To me, writing is about being a fly on the wall – not only around other people, but also in my own life. It takes a certain type of headspace to be able to step out of your body and watch the scene unfold from the neutral position of an outsider; someone whose only motive is curiosity. I had lost that curiosity somewhere in my early teens, but it was starting to creep back in. This time I wanted to give it a real chance. I graduated last year and took some time off before starting my first job. The key, for me, was time. I thought that if I had all that free time of childhood, the curiosity and creativity would have to come back.

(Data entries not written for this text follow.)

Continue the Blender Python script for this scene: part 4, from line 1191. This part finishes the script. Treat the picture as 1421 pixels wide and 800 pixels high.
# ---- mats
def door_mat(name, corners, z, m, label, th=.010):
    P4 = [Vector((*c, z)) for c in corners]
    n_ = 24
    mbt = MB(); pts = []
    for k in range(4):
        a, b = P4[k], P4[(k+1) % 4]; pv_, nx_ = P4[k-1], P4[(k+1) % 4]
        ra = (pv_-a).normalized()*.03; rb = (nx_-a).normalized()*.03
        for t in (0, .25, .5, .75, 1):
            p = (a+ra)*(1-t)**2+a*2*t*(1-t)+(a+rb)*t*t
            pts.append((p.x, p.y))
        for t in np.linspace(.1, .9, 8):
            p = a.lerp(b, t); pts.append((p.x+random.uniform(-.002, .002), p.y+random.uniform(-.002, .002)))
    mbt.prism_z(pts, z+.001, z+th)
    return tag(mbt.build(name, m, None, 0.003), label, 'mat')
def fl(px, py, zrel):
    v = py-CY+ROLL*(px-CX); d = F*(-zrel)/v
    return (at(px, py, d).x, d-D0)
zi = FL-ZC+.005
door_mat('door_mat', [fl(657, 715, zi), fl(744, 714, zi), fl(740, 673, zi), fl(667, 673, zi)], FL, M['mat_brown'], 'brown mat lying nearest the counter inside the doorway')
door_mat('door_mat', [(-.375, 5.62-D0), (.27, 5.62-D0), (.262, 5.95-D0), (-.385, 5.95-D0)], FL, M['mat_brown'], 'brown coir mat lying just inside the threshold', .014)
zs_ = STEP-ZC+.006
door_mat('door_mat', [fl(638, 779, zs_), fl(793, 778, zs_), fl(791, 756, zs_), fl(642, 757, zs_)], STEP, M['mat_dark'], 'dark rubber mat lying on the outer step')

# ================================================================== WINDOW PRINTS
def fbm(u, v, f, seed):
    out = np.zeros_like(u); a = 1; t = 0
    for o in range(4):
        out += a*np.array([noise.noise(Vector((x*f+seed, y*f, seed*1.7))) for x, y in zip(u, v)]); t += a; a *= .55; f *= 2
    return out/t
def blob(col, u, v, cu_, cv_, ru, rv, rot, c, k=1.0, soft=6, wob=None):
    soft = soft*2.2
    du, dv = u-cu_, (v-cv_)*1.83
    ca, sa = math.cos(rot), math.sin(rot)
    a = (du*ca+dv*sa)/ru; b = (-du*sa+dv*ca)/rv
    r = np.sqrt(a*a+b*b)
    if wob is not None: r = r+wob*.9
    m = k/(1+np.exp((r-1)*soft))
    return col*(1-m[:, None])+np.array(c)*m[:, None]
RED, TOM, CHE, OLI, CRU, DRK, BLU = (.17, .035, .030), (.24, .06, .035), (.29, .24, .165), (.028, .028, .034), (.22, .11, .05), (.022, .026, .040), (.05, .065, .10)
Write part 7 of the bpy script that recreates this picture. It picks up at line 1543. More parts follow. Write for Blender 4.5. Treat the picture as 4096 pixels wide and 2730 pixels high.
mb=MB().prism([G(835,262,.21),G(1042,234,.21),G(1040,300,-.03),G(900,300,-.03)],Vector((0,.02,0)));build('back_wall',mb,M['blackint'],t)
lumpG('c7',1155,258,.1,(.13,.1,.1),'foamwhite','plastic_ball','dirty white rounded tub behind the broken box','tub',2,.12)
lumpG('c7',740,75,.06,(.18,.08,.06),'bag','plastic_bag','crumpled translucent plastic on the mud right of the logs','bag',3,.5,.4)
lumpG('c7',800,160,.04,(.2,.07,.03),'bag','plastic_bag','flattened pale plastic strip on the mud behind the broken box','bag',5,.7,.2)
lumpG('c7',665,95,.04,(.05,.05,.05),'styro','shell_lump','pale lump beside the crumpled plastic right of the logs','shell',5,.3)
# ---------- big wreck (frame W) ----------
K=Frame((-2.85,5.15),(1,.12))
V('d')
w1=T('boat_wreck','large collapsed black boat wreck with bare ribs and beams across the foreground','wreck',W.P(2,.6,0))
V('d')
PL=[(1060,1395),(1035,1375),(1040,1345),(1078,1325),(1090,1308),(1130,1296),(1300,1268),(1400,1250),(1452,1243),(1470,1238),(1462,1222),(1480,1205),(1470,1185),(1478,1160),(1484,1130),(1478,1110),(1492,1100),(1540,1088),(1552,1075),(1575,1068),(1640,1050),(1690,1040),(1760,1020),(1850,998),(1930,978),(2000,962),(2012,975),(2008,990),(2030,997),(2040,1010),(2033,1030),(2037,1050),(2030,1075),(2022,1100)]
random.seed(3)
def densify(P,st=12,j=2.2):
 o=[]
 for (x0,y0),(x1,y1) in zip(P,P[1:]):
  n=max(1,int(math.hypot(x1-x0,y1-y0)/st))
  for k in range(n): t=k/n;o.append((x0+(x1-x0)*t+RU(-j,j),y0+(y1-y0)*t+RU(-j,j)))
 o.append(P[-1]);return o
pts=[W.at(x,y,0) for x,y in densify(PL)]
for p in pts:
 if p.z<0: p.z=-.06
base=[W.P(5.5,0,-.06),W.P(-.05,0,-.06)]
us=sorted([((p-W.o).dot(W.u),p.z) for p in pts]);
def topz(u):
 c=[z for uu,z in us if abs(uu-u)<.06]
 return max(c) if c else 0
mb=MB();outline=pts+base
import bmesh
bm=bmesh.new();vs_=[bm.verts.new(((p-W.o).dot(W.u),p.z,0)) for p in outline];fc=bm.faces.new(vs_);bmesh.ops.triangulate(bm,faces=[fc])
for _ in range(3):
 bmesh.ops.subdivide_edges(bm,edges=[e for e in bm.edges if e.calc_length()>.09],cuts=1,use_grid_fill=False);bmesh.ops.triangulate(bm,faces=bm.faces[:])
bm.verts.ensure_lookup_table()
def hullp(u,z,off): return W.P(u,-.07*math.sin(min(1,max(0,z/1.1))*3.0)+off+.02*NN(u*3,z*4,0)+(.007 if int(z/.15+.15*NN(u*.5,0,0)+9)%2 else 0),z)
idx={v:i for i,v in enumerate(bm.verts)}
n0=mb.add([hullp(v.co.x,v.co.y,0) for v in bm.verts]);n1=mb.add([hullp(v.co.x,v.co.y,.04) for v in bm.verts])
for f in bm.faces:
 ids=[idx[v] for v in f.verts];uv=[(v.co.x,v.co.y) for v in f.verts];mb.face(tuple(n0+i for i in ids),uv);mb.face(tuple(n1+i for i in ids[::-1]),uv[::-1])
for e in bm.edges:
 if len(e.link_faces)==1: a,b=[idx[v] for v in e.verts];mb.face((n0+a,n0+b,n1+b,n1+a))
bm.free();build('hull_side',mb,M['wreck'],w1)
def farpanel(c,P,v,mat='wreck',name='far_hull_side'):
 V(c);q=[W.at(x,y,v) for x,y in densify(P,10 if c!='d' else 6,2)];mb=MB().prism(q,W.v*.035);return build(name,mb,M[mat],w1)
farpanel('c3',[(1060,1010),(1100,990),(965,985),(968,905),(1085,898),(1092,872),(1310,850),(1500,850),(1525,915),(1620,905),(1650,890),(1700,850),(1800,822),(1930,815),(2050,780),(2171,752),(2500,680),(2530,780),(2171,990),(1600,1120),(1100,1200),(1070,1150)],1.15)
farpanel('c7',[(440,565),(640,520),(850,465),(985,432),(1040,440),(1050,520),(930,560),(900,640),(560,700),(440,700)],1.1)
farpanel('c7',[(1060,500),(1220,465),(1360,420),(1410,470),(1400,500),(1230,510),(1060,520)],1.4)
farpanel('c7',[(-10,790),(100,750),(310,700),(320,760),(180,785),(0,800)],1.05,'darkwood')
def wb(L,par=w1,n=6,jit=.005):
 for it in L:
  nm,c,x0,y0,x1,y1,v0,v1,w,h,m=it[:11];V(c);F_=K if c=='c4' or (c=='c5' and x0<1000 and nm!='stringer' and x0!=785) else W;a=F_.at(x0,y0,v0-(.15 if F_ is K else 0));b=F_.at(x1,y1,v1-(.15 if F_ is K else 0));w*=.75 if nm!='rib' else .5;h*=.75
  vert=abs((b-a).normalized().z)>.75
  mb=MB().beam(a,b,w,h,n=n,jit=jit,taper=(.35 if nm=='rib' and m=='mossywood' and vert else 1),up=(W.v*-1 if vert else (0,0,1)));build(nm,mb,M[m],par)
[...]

But of course was never about time, not exactly. I had the time and now I wanted to fill it, to be productive, to make checklists and tick them off, all with the outcome in mind. And I did that. Sometimes I wrote up to three thousand words in a day – terrible, awful words. Sentences filled with clichés – as these ones are, no doubt. Empty, lifeless characters. I had plotted a book, with an ending and a middle and a beginning. (In that order: I had worked backwards, on some Internet-person’s advice.) Six months later I shook myself awake. I had fifty thousand words that were supposed to be exactly what I wanted – and then some bizarre phenomenon came and knocked me sideways.
I had been wrestling with this script, with the story I thought I was writing, and it had started to wrestle with me. There was a story in there that wanted to be told, and I was doing my best to resist telling it, just so I could check the next box on the list. And instead of looking and my dull, clunky story and thinking what a waste of time it had been, writing this thing that no one would ever read, I realised that the spark, the muse – whatever it was – had come out to play. And with this sudden realisation, what did I do? I got a job in an unrelated industry and left those fifty thousand words to stew on their own.
I thought about those lifeless words, sure, but the story itself felt more like a memory, or maybe a movie I had seen. I didn’t feel like it was waiting for me to open the document and start generating words. I got the sense it was there, watching me, ready when I needed it. I felt as though we were watching each other, two flies on the wall, two parallel universes and I could walk through the doorway and access the story at any moment.
It’s a feeling I associate with reading other people’s stories, but definitely not writing my own. I feel ready to approach it with curiosity now. Beginner’s mind, if you will. I am open to stepping through the doorway, and discovering what lies beyond instead of trying to make it up from scratch.
And why now? I started a new job last week and it works out that I get Wednesdays off. Aside from meaning I only have to work two-day weeks at a time, it also feels significant. It isn’t a Friday off, so it isn’t a long weekend. It’s a Wednesday. Everyone else is working. The prospect of these 25 Wednesdays is beckoning to me. That’s almost a full month of writing. It’s like NaNoWriMo but without that awful nagging feeling of inadequacy – because it’s just Wednesdays. You would think.
The fear will always be here. The voice in my head insisting I time travel, that I think about the future and the past, the things written and unwritten… I will have to get comfortable with that voice. I will have to come to terms with being tugged in two directions. Half of me, my left brain, wants to draw a map of every Wednesday with a word count and a plot point to hit. My right brain tells me I should just crack open the keyboard and hope for the best. My cat tells me, loudest of all, that I should stay in bed and rub her chin.
And it’s only as I've been writing this now that another phrase has nudged its way into my head, in that strange and wonderful way that language works. The process is always the same, really, when I break it down into the simplest of steps. It’s just one foot in front of the other: left foot, right foot. Whether dealing with the rigid checklists of my workdays or the chaos of creativity, it’s still a process. Starting with nothing and ending up with something. And then maybe tossing that aside, and attempting it again.
I am here for a number of reasons. I want to be accountable in my creativity, for the first time ever. I want to honour the advice and the efforts of my friends, who I admire above all else because I see the work they put in every day, even when the outcome seems a long way off. Finally – in keeping with the tradition of putting things in writing that I will inevitably regret later – it can’t be that hard, right? Left foot, right foot. It’s just one foot in front of the other.